Court documents partly reconstruct the complicated background in the case, which began as three cases and has seen numerous twists and turns.
In May 2019 the zoning board of appeals granted the hotel a special permit to relocate its pool bar on the premises.
When construction began a month later, the neighbors appealed in superior court, claiming that they had never received notice of a public hearing, and also that the special permit should not have been granted.
Because the appeal was filed after the 20-day statutory deadline, attorneys for the hotel moved to dismiss the case, and later prevailed.
In August 2019, the plaintiffs asked the town building inspector to enforce the zoning bylaws, claiming that the new pool bar was illegal because it went beyond the scope of the special permit.
The building inspector denied the request and the zoning board later upheld his decision. Neighbors appealed that decision in superior court.
In November 2019 and April 2020, all the claims were dismissed by different superior court judges. One judge concluded that the first appeal had been filed too late, and that the later enforcement appeal amounted to a back-door attempt to press the first appeal.
In the ruling this week, a three-judge panel on the state appeals court reached an opposite conclusion on two key issues: the timeliness of the original appeal and the validity of the request for enforcement by the building inspector.
The judges found that while an appeal on the merits of a special permit application was inarguably required within 20 days, a procedural challenge such as the one questioning whether proper notice had been mailed, would fall under a 90-day appeal period governed by a different statute.
“The plaintiffs raise numerous claims about the merits of the . . . special permit. These are time barred . . . The plaintiffs also raise claims about the town’s notification regarding the special permit. These claims are timely,” the judges wrote in part.
While remaining agnostic on the merits of the case, the ruling lightly raises an eyebrow at the fact that none of the abutters ever received notice of the public hearing.
“If true, the sheer number of persons who did not receive notice belies any suggestion that perhaps a notice was mislaid in the mail,” judges wrote.
As for the enforcement action complaint, the appeals court said that the superior court should not have dismissed the allegation concerning the size and scope of the pool bar without further review. Judges sent it back to the lower court to be heard again.
The court noted that the 2019 special permit “authorized only a 176-square-foot pool bar.” The plaintiffs allege that the new pool bar includes “a patio area of approximately 2,275 square feet with fire pits, approximately 60 lights, seating for approximately 50 patrons, and standing room for approximately 50 more . . . As the complaint alleges, this patio area was not included in the special permit.”

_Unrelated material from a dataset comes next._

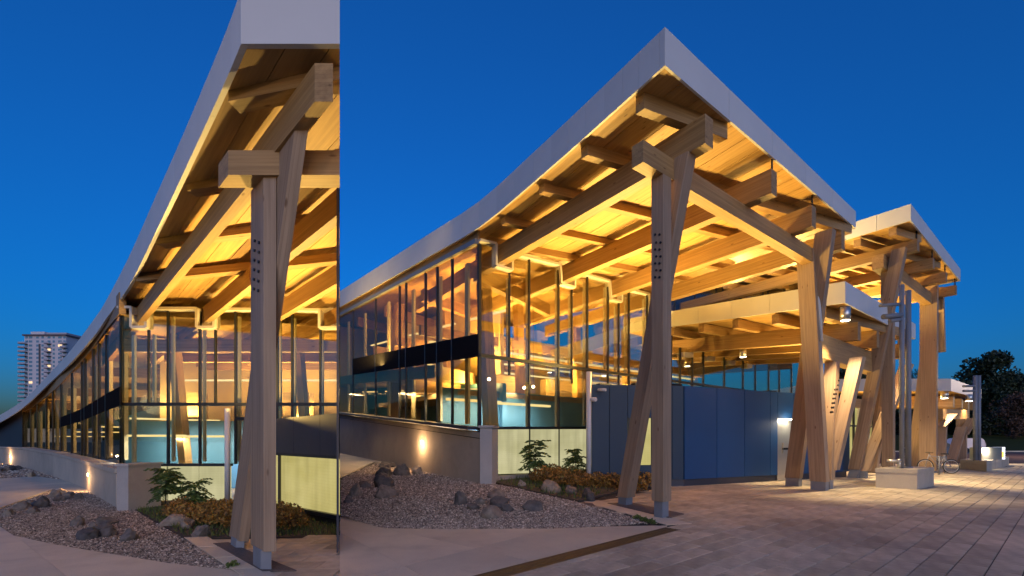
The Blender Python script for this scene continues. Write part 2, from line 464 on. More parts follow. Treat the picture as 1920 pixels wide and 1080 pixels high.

Attorneys on both sides of the protracted case claimed victory this week.
“The hotel is pleased that the appeals court upheld the trial court’s dismissal of the plaintiffs’ challenge to the 2019 special permit issued to the hotel for its pool bar and that the special permit remains in full force,” wrote Kevin O’Flaherty, a partner with Goulston & Storrs in Boston who represents the hotel, in an emailed statement to the Gazette.
“The hotel is confident that the limited issues the appeals court is remanding to the trial court for further proceedings will ultimately be resolved in favor of the hotel and the town,” he also wrote.
Felicia Ellsworth, a partner at WilmerHale in Boston who represents the neighbors, was similarly pleased.
“We are gratified by the appeals court’s decision . . . recognizing that residents are entitled to challenge both the issuance of the 2019 special permit without notice and the hotel’s unauthorized and unpermitted operation of an over-2,000-square-foot patio bar,” she said in an emailed statement to the Gazette.
“We will continue our efforts to hold the hotel accountable.”